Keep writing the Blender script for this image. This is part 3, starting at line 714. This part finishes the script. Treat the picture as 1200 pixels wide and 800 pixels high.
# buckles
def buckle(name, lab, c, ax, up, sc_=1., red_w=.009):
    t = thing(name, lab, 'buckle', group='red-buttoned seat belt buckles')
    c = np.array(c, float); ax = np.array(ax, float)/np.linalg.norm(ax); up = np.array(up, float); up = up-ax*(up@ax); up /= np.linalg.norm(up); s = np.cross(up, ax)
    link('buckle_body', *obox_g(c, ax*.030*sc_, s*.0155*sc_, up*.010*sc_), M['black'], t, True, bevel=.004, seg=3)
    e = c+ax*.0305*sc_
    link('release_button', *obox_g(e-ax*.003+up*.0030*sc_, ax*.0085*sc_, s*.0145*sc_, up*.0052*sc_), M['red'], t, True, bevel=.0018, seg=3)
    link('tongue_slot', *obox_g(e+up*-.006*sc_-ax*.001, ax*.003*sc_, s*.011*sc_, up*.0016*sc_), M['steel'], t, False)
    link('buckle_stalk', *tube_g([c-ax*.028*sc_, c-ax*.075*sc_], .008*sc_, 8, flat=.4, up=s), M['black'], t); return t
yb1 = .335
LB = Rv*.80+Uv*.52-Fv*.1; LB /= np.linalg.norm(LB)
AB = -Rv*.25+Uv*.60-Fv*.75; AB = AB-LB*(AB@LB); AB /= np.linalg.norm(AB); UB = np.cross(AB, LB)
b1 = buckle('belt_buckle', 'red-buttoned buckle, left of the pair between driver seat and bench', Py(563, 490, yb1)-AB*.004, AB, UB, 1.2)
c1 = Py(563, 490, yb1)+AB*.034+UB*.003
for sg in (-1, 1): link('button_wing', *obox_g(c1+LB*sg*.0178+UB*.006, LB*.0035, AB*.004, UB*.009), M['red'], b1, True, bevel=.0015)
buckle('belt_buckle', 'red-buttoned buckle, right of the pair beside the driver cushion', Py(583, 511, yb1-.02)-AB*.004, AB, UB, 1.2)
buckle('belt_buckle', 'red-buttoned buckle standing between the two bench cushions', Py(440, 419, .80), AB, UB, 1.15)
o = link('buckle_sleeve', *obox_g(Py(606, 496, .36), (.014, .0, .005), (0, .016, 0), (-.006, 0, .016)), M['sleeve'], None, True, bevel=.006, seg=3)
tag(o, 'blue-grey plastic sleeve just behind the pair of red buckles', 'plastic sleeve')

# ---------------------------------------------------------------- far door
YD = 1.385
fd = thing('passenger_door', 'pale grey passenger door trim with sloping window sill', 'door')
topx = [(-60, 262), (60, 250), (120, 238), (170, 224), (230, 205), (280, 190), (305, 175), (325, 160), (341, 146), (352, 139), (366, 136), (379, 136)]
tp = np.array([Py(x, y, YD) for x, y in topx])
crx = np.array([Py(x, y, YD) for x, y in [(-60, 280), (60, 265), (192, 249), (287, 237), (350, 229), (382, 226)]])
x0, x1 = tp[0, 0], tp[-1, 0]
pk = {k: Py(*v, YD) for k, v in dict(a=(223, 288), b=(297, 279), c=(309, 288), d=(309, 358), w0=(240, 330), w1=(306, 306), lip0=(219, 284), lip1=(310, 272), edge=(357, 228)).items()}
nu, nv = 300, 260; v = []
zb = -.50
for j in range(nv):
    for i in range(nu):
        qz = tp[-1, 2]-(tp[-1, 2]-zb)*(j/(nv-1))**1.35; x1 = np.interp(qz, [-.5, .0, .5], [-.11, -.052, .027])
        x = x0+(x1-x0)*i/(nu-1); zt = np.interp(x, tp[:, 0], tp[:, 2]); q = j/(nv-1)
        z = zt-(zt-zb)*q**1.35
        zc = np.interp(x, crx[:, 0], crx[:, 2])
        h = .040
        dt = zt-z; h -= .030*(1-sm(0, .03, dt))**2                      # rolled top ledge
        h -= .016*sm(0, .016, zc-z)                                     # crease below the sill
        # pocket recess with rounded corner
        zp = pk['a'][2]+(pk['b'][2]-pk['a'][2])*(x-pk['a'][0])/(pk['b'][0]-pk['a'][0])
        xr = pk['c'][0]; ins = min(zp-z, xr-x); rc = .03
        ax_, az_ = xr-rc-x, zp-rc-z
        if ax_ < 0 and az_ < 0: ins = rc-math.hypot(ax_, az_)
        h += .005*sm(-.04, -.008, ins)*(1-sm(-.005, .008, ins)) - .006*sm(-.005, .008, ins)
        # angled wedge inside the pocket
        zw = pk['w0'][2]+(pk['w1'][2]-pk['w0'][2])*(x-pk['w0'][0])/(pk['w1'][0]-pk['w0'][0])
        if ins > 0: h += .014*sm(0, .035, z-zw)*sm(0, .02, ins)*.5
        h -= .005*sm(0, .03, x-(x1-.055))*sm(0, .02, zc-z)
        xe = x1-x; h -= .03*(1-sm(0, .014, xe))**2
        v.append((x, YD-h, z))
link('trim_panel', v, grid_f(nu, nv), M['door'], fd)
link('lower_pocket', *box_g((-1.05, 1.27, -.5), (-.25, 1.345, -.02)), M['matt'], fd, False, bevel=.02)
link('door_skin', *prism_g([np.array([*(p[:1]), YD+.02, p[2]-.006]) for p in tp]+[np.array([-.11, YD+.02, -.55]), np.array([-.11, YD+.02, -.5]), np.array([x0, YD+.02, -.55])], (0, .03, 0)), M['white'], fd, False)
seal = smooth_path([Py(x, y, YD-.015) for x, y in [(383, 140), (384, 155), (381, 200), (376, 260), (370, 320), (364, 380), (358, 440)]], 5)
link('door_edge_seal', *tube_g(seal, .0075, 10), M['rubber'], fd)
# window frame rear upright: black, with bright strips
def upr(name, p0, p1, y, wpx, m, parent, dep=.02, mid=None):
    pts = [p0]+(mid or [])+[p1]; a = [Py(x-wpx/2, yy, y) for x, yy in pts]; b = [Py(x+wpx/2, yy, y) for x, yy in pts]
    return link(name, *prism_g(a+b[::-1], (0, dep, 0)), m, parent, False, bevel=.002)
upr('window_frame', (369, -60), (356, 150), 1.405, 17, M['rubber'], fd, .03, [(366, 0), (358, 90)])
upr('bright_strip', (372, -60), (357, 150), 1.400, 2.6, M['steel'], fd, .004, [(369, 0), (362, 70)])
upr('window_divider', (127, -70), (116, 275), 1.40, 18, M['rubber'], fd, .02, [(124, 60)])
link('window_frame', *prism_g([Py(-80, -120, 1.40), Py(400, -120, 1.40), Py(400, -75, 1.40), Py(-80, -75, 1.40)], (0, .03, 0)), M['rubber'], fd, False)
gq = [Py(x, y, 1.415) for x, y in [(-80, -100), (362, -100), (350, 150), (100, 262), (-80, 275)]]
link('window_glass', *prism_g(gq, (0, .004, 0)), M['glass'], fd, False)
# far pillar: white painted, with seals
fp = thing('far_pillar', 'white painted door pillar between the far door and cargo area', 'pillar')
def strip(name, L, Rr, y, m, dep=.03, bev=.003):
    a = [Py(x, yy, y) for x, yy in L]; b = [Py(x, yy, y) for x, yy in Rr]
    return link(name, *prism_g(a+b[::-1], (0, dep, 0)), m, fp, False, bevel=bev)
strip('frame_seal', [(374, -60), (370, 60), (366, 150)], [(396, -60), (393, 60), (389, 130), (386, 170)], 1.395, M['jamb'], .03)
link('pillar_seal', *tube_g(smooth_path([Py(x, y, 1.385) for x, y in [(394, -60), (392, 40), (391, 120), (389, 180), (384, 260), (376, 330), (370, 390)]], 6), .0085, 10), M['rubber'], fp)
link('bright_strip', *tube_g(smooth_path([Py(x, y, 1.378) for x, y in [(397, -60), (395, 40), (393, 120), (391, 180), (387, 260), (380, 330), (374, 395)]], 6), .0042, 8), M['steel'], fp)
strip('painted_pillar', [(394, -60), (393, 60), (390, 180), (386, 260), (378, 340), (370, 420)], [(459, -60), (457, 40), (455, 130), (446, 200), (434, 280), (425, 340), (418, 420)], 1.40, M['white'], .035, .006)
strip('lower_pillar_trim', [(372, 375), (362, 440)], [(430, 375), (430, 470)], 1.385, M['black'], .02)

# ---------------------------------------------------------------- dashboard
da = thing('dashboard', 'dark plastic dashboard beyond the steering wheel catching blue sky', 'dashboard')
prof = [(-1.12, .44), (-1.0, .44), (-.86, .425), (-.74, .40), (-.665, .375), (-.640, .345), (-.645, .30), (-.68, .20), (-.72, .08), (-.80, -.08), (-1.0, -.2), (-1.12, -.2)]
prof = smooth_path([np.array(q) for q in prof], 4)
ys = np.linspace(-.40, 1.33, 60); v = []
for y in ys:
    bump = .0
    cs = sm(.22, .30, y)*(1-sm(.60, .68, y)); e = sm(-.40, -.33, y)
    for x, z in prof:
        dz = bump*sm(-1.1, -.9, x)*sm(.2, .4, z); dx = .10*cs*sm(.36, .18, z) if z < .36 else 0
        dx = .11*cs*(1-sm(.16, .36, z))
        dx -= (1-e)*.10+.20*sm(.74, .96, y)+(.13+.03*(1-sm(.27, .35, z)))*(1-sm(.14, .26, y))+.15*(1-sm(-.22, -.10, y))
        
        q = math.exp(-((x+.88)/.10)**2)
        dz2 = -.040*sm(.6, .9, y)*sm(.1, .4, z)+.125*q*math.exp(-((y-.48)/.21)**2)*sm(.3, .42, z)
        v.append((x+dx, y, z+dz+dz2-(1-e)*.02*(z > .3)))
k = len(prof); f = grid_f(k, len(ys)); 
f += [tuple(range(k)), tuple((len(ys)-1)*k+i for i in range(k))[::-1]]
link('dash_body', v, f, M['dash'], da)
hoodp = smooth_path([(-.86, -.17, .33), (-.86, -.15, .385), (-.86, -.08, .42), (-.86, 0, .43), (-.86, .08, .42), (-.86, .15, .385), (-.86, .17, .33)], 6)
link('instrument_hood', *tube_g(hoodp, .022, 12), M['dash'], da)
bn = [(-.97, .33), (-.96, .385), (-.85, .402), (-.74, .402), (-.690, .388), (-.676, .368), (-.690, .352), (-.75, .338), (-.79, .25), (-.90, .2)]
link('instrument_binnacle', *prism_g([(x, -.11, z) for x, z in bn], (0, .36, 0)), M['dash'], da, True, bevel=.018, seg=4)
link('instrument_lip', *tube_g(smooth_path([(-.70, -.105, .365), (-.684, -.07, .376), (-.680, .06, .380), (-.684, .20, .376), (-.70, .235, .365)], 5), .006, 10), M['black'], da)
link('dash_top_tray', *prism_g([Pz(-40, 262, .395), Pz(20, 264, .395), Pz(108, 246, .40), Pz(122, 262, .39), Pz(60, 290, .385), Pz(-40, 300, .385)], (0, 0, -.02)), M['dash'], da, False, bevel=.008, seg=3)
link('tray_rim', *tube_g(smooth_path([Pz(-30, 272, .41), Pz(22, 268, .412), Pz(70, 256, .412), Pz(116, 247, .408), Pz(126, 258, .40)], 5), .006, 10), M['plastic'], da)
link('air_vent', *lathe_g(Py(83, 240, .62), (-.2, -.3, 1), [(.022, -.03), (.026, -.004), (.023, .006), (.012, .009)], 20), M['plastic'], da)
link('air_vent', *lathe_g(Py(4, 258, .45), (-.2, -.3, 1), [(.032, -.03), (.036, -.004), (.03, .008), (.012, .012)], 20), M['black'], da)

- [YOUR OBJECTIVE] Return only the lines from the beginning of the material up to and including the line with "tag(o, 'blue-grey plastic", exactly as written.

- [SOLUTION TO THIS PROBLEM]
Keep writing the Blender script for this image. This is part 3, starting at line 714. This part finishes the script. Treat the picture as 1200 pixels wide and 800 pixels high.
# buckles
def buckle(name, lab, c, ax, up, sc_=1., red_w=.009):
    t = thing(name, lab, 'buckle', group='red-buttoned seat belt buckles')
    c = np.array(c, float); ax = np.array(ax, float)/np.linalg.norm(ax); up = np.array(up, float); up = up-ax*(up@ax); up /= np.linalg.norm(up); s = np.cross(up, ax)
    link('buckle_body', *obox_g(c, ax*.030*sc_, s*.0155*sc_, up*.010*sc_), M['black'], t, True, bevel=.004, seg=3)
    e = c+ax*.0305*sc_
    link('release_button', *obox_g(e-ax*.003+up*.0030*sc_, ax*.0085*sc_, s*.0145*sc_, up*.0052*sc_), M['red'], t, True, bevel=.0018, seg=3)
    link('tongue_slot', *obox_g(e+up*-.006*sc_-ax*.001, ax*.003*sc_, s*.011*sc_, up*.0016*sc_), M['steel'], t, False)
    link('buckle_stalk', *tube_g([c-ax*.028*sc_, c-ax*.075*sc_], .008*sc_, 8, flat=.4, up=s), M['black'], t); return t
yb1 = .335
LB = Rv*.80+Uv*.52-Fv*.1; LB /= np.linalg.norm(LB)
AB = -Rv*.25+Uv*.60-Fv*.75; AB = AB-LB*(AB@LB); AB /= np.linalg.norm(AB); UB = np.cross(AB, LB)
b1 = buckle('belt_buckle', 'red-buttoned buckle, left of the pair between driver seat and bench', Py(563, 490, yb1)-AB*.004, AB, UB, 1.2)
c1 = Py(563, 490, yb1)+AB*.034+UB*.003
for sg in (-1, 1): link('button_wing', *obox_g(c1+LB*sg*.0178+UB*.006, LB*.0035, AB*.004, UB*.009), M['red'], b1, True, bevel=.0015)
buckle('belt_buckle', 'red-buttoned buckle, right of the pair beside the driver cushion', Py(583, 511, yb1-.02)-AB*.004, AB, UB, 1.2)
buckle('belt_buckle', 'red-buttoned buckle standing between the two bench cushions', Py(440, 419, .80), AB, UB, 1.15)
o = link('buckle_sleeve', *obox_g(Py(606, 496, .36), (.014, .0, .005), (0, .016, 0), (-.006, 0, .016)), M['sleeve'], None, True, bevel=.006, seg=3)
tag(o, 'blue-grey plastic sleeve just behind the pair of red buckles', 'plastic sleeve')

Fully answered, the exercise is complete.